-- start of Data --

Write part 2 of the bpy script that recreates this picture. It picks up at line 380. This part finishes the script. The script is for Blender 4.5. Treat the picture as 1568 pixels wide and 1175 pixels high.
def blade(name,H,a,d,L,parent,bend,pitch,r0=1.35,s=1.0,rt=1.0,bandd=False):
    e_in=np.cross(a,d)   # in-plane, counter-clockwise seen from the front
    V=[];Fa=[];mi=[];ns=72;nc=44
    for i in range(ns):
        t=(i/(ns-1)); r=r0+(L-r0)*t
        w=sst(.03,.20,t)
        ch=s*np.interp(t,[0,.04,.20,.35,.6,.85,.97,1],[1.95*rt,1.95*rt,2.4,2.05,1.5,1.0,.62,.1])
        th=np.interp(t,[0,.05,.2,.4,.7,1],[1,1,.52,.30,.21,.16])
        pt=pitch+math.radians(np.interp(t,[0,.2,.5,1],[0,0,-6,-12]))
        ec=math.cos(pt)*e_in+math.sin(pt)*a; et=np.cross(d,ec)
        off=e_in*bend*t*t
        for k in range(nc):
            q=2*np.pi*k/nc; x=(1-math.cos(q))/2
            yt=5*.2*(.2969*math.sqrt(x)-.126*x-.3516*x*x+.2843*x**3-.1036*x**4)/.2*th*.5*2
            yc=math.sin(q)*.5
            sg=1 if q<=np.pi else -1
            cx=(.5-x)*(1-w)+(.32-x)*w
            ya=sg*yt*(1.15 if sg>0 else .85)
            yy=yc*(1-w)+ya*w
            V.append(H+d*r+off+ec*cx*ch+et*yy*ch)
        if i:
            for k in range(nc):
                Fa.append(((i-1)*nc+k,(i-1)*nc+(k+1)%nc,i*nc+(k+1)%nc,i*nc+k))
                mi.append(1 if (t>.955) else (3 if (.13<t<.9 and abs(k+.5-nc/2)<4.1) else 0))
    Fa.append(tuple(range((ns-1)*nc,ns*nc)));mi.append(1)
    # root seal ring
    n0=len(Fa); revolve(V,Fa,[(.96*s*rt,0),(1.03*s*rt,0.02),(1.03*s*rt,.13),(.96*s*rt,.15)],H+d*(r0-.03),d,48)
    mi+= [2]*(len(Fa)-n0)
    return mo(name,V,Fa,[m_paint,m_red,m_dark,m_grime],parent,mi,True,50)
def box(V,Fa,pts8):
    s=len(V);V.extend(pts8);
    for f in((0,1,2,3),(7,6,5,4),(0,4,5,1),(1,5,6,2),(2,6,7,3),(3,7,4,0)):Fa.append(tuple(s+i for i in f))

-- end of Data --

### Stated task:
Reproduce the material above exactly; please quote every line of it.

### Answer for the task:
Write part 2 of the bpy script that recreates this picture. It picks up at line 380. This part finishes the script. The script is for Blender 4.5. Treat the picture as 1568 pixels wide and 1175 pixels high.
def blade(name,H,a,d,L,parent,bend,pitch,r0=1.35,s=1.0,rt=1.0,bandd=False):
    e_in=np.cross(a,d)   # in-plane, counter-clockwise seen from the front
    V=[];Fa=[];mi=[];ns=72;nc=44
    for i in range(ns):
        t=(i/(ns-1)); r=r0+(L-r0)*t
        w=sst(.03,.20,t)
        ch=s*np.interp(t,[0,.04,.20,.35,.6,.85,.97,1],[1.95*rt,1.95*rt,2.4,2.05,1.5,1.0,.62,.1])
        th=np.interp(t,[0,.05,.2,.4,.7,1],[1,1,.52,.30,.21,.16])
        pt=pitch+math.radians(np.interp(t,[0,.2,.5,1],[0,0,-6,-12]))
        ec=math.cos(pt)*e_in+math.sin(pt)*a; et=np.cross(d,ec)
        off=e_in*bend*t*t
        for k in range(nc):
            q=2*np.pi*k/nc; x=(1-math.cos(q))/2
            yt=5*.2*(.2969*math.sqrt(x)-.126*x-.3516*x*x+.2843*x**3-.1036*x**4)/.2*th*.5*2
            yc=math.sin(q)*.5
            sg=1 if q<=np.pi else -1
            cx=(.5-x)*(1-w)+(.32-x)*w
            ya=sg*yt*(1.15 if sg>0 else .85)
            yy=yc*(1-w)+ya*w
            V.append(H+d*r+off+ec*cx*ch+et*yy*ch)
        if i:
            for k in range(nc):
                Fa.append(((i-1)*nc+k,(i-1)*nc+(k+1)%nc,i*nc+(k+1)%nc,i*nc+k))
                mi.append(1 if (t>.955) else (3 if (.13<t<.9 and abs(k+.5-nc/2)<4.1) else 0))
    Fa.append(tuple(range((ns-1)*nc,ns*nc)));mi.append(1)
    # root seal ring
    n0=len(Fa); revolve(V,Fa,[(.96*s*rt,0),(1.03*s*rt,0.02),(1.03*s*rt,.13),(.96*s*rt,.15)],H+d*(r0-.03),d,48)
    mi+= [2]*(len(Fa)-n0)
    return mo(name,V,Fa,[m_paint,m_red,m_dark,m_grime],parent,mi,True,50)
def box(V,Fa,pts8):
    s=len(V);V.extend(pts8);
    for f in((0,1,2,3),(7,6,5,4),(0,4,5,1),(1,5,6,2),(2,6,7,3),(3,7,4,0)):Fa.append(tuple(s+i for i in f))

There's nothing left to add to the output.